Diamond Stingily
For Diamond Stingily’s first solo institutional exhibition in Europe—and the association’s first show under the direction of Maurin Dietrich—Kunstverein München offered visitors a mini survey of the Brooklyn-based artist’s recent works, providing a valuable introduction to Stingily’s incisive explorations of identity and social class in contemporary America. The exhibition opened, appropriately enough, with five sequentially numbered works titled Entryways (all works cited, 2019). Five battered wooden doors stood in a solemn row, held upright a few feet from the wall with metal poles. A used baseball bat leaned against each door. Although most were missing their knobs and locks, one featured a sturdy-looking length of lumber, a makeshift security device held in place with metal brackets. Stingily has explained that when she was a child her grandmother always kept a bat by the front door. Here, the bats served as a pointed reminder of the violence or the threat of violence that so many people face on a daily basis.

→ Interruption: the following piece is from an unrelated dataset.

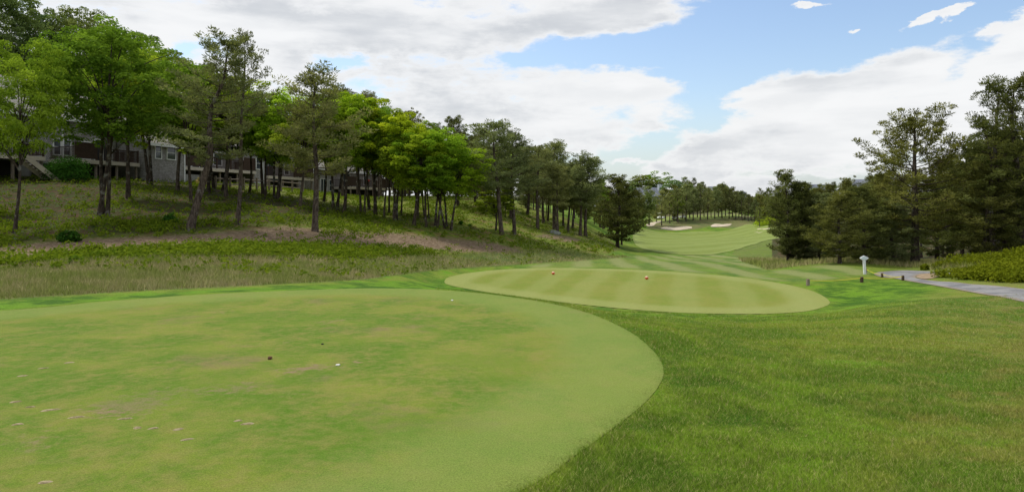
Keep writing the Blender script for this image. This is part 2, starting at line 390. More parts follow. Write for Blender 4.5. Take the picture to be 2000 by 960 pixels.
M_tee1b = turf('tee_grass_blades', (.085, .16, .012), (.16, .20, .026), (.23, .195, .055), (.18, .235, .052), None, .65, True)
M_tee2 = turf('lower_tee_turf', (.145, .20, .022), (.18, .21, .032), (.21, .205, .05), (.25, .275, .085), (R(14), 3.6, .36))
M_fair = turf('fairway_turf', (.145, .205, .036), (.165, .22, .042), (.18, .21, .05), (.22, .27, .075), (R(62), .75, .5))

m, N = material('asphalt'); p = N.pos(); nz = N.noise(p, 1.2, 5, .6); n2_ = N.noise(p, 60, 2)
cc = N.mix(N.rng(nz, .42, .58), (.15, .15, .155), (.235, .23, .228)); cc = N.mix(N.rng(N.noise(p, 7, 5, .75), .55, .68), cc, (.11, .105, .10))
ed = N.rng(N.m('ADD', N.attr('edge'), N.m('MULTIPLY', N.m('SUBTRACT', N.noise(p, 3, 3), .5), .4)), 0, .22, 1, 0)
cc = N.mix(N.m('MULTIPLY', ed, .8), cc, (.24, .19, .13))
finish(N, cc, .85, n2_, .004, .5, .3); M_asph = m
m, N = material('sand'); p = N.pos()
cc = N.mix(N.rng(N.noise(p, .6, 5, .6), .35, .65), (.42, .35, .25), (.56, .48, .37))
finish(N, cc, .95, N.noise(p, 4, 4), .02, .5, .1); M_sand = m
m, N = material('sandy_soil'); p = N.pos()
cc = N.mix(N.rng(N.noise(p, 4, 6, .7), .35, .65), (.22, .16, .10), (.34, .26, .17))
finish(N, cc, .95, N.noise(p, 12, 4), .02, .6, .1); M_soil = m

# ------------------------------------------------------------------ ground sheet
def fuse(*parts): return np.unique(np.concatenate(parts))
th = fuse(np.radians(np.arange(-180, -44, 3.0)), np.radians(np.linspace(-44, 44, 900)), np.radians(np.arange(44, 180, 3.0)))
rr = fuse(np.exp(np.linspace(math.log(.5), math.log(3), 12)), np.exp(np.linspace(math.log(3), math.log(260), 560)), np.exp(np.linspace(math.log(260), math.log(6000), 50)))
TT, RR = np.meshgrid(th, rr); GX = RR * np.sin(TT); GY = RR * np.cos(TT)
gx = GX.ravel(); gy = GY.ravel(); gzv = gz(gx, gy)
zn = {}
zn['fescue'] = np.maximum(zone(gx, gy, gzv, Z_FESC, 2.5), .5 * zone(gx, gy, gzv, Z_RF, 3))
zn['bank'] = zone(gx, gy, gzv, Z_BANK, 4)
zn['wood'] = zone(gx, gy, gzv, Z_WOOD, 14)
zn['wood'] = np.maximum(zn['wood'], ((gy > 40) & (gx / np.maximum(gy, 1) > .38)).astype(float))
zn['wood'] = np.maximum(zn['wood'], sstep(225, 300, np.hypot(gx, gy)))
zn['dirt'] = np.maximum(zone(gx, gy, gzv, Z_DIRT, 7), .9 * zone(gx, gy, gzv, Z_DIRT2, 4))
zn['dirt'] = np.maximum(zn['dirt'], .45 * zone(gx, gy, gzv, Z_MOUND, 3))
zn['fescue'] = np.maximum(zn['fescue'], zone(gx, gy, gzv, Z_MOUND, 2))
zn['mown'] = zone(gx, gy, gzv, [(1000,522),(1130,508),(1235,500),(1290,499),(1420,495),(1440,500),(1500,530),(1620,516),(1690,520),(1700,534),(1560,552),(1400,534),(1200,521)], 3)
LUSH2 = [(1100,900),(1300,750),(1335,690),(1480,720),(1620,740),(1720,850),(1640,1000),(1000,1000)]
zn['lush'] = np.maximum(zone(gx, gy, gzv, [(1570,556),(1680,552),(1770,549),(1850,562),(1800,580),(1700,600),(1560,616),(1350,622),(1330,612),(1450,616),(1560,612),(1630,590)], 14),
                        zone(gx, gy, gzv, LUSH2, 60) * .75)
zn['lush'] = np.maximum(zn['lush'], zone(gx, gy, gzv, [(-400,602),(0,590),(400,566),(800,548),(1000,575),(900,570),(700,565),(400,573),(0,605)], 3))
zz = gzv.copy()
for nm, poly in SHEETS:
    s = poly_sd(poly, gx, gy); big = nm in ('fair', 'fair2')
    zz -= (.35 if big else .10) * sstep(0, 2.5 if big else .25, s)
for poly in BUNK + [TRACK]:
    zz -= .4 * sstep(0, 1.2, poly_sd(poly, gx, gy))
nr, nt_ = len(rr), len(th)
ii = (np.arange(nr - 1)[:, None] * nt_ + np.arange(nt_)[None]); jj = np.roll(ii, -1, 1)
faces = np.stack([ii, jj, jj + nt_, ii + nt_], -1).reshape(-1, 4)
# close the small hole under the tripod
c0 = len(gx); V = np.concatenate([np.stack([gx, gy, zz], 1), [[0, 0, 0]]])
g = big_mesh('ground', V, faces, gm, {k: np.concatenate([v, [0]]) for k, v in zn.items()}, smooth=True)
tag(g, kind='structure', label='rolling golf course ground with rough, bank and woodland floor')

def worn(x, y):
    u, v = proj(x, np.maximum(y, 1.0), 0.0); o = np.zeros(len(x))
    for a, b, c, d, q in [(250,795,110,22,1),(320,770,90,14,.8),(455,762,70,13,.9),(600,722,75,9,.9),(560,775,90,10,.4),(640,630,70,8,.6),(560,668,70,7,.5),(60,870,80,40,.5),(690,712,40,7,.7),(800,620,50,6,.4),(430,612,70,5,.5)]:
        o = np.maximum(o, q * np.exp(-((u - a) / c) ** 2 - ((v - b + (u - a) * .12) / d) ** 2))
    return o
def sheet(name, poly, mat, step, off, label, grow=0.0):
    poly = np.asarray(poly); x0, y0 = poly.min(0); x1, y1 = poly.max(0)
    GXs, GYs = np.meshgrid(np.arange(x0, x1, step), np.arange(y0, y1, step))
    px_ = GXs.ravel() + rs.uniform(-.2, .2, GXs.size) * step; py_ = GYs.ravel() + rs.uniform(-.2, .2, GXs.size) * step
    s = poly_sd(poly, px_, py_); k = s > step * .45
    pts = [Vector(q) for q in poly] + [Vector((a, b)) for a, b in zip(px_[k], py_[k])]
    n = len(poly)
    vs_, _, fs, _, _, _ = delaunay_2d_cdt(pts, [(i, (i + 1) % n) for i in range(n)], [list(range(n))], 1, 1e-5)
    va = np.array([(q.x, q.y) for q in vs_]); z = gz(va[:, 0], va[:, 1]) + off
    edge = np.abs(poly_sd(poly, va[:, 0], va[:, 1]))
    z = z - .5 * off * (edge < 1e-3)
    tri = np.array([f for f in fs if len(f) == 3])
    # face up
    A_, B_, C_ = va[tri[:, 0]], va[tri[:, 1]], va[tri[:, 2]]
    cr = (B_[:, 0] - A_[:, 0]) * (C_[:, 1] - A_[:, 1]) - (B_[:, 1] - A_[:, 1]) * (C_[:, 0] - A_[:, 0])
    tri[cr < 0] = tri[cr < 0][:, ::-1]
    o = big_mesh(name, np.column_stack([va, z]), tri, mat, {'edge': edge, 'worn': worn(va[:, 0], va[:, 1])}, smooth=True)
    return tag(o, label, kind='structure')
sheet('tee_lawn', TEE1, M_tee1, .22, .012, 'large near teeing ground of short turf, worn with divots')
sheet('tee_lawn', TEE2, M_tee2, .35, .014, 'lower oval teeing ground with mown stripes and two orange markers')
sheet('cart_path', PATH, M_asph, .3, .02, 'grey asphalt cart path curving out of sight behind the shrubs')
sheet('sandy_verge', SANDP, M_soil, .25, .03, 'patch of bare sandy soil inside the bend of the cart path')
sheet('fairway', FAIR, M_fair, 1.6, .08, 'broad light green fairway striped by mowing')
sheet('fairway', FAIR2, M_fair, 2.0, .08, 'far strip of fairway glimpsed under the pines of the mound')
for poly, lb in zip(BUNK, ('long sand bunker at the left foot of the mound', 'sand bunker at the right foot of the mound', 'upper of the two small bunkers by the right edge of the fairway', 'lower of the two small bunkers by the right edge of the fairway')):
    sheet('sand_bunker', poly, M_sand, .9, .10, lb)
sheet('sandy_track', TRACK, M_sand, 1.2, .10, 'pale sandy track leading round the left end of the mound')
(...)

To amplify the contested border between inside and outside, Stingily installed metal window bars of the sort often used on the exterior of ground-floor apartments, but here mounted inside the space’s high windows.
Filling the entirety of the Kunstverein’s central gallery, In the Middle but in the Corner of 176th Place comprises hundreds of athletic trophies displayed across four large banks of dark-brown metal library shelving. Most are the kind of standardized cups and statuettes familiar from youth- or amateur-sports leagues; a few are more impressive in scale but possess the same quotidian aesthetic. Stingily replaced the inscriptions that would normally identify the competition won with a series of statements ranging from the self-deprecating (DOING THE BEST I CAN) to the almost nihilistic (THROUGH ALL THE MADNESS THIS IS ALL YOU GONE GET). These phrases repeat, seemingly at random, throughout the installation, in a perpetual loop of physical-emotional exhaustion and oblique social commentary. WE DIDN’T HAVE THIS SPORT WHERE I WAS AT highlights the exclusionary nature of sports that are effectively open only to certain socioeconomic classes. (I would hazard a guess that fencing and polo were not on offer in the predominantly African American suburb of Country Club Hills, on the southern edge of Chicago, home to the 176th Place of the work’s title and at least one part of Stingily’s own childhood; despite its bucolic moniker, the neighborhood encompasses neither country clubs nor hills.)
What emerged was a visual-textual meditation on a culture consumed by the perpetual pursuit of “winning.” Stingily’s choice of athletics as a lens through which to examine such issues is simultaneously generic and steeped in personal experience. Two of her brothers play in the NFL, yet despite their obvious success nowhere does the work propose what victory might look or feel like. Instead, the piece’s immense scale and almost numbing repetitiveness evoked the countless young men (and women) who did not make the cut. When the same work was shown earlier this year at the Wattis Institute for Contemporary Arts in San Francisco, the trophies filled an enormous L-shaped unit of particleboard shelves, like an overdeveloped version of a suburban home-trophy display. In Munich, Stingily’s substitution of metal library shelving for particleboard and her breaking up of the single bookcase into four freestanding units exchanged the aesthetics of the rec room for those of the archive.
At a moment when the art world is awash in work about identity, one thing that distinguishes Stingily is the degree to which her recourse to personal history opens her work up to broader audiences. For the viewers of this exhibition, it matters that she grew up in a family of athletes. It matters that her grandmother kept a bat by the front door. It matters that she and her friends wove double-Dutch skipping ropes out of discarded phone cables. Not because her experiences are extraordinary, which in some ways they undoubtedly are, but because, as she has noted, “childhood influences everybody. . . . We were all kids at some point.”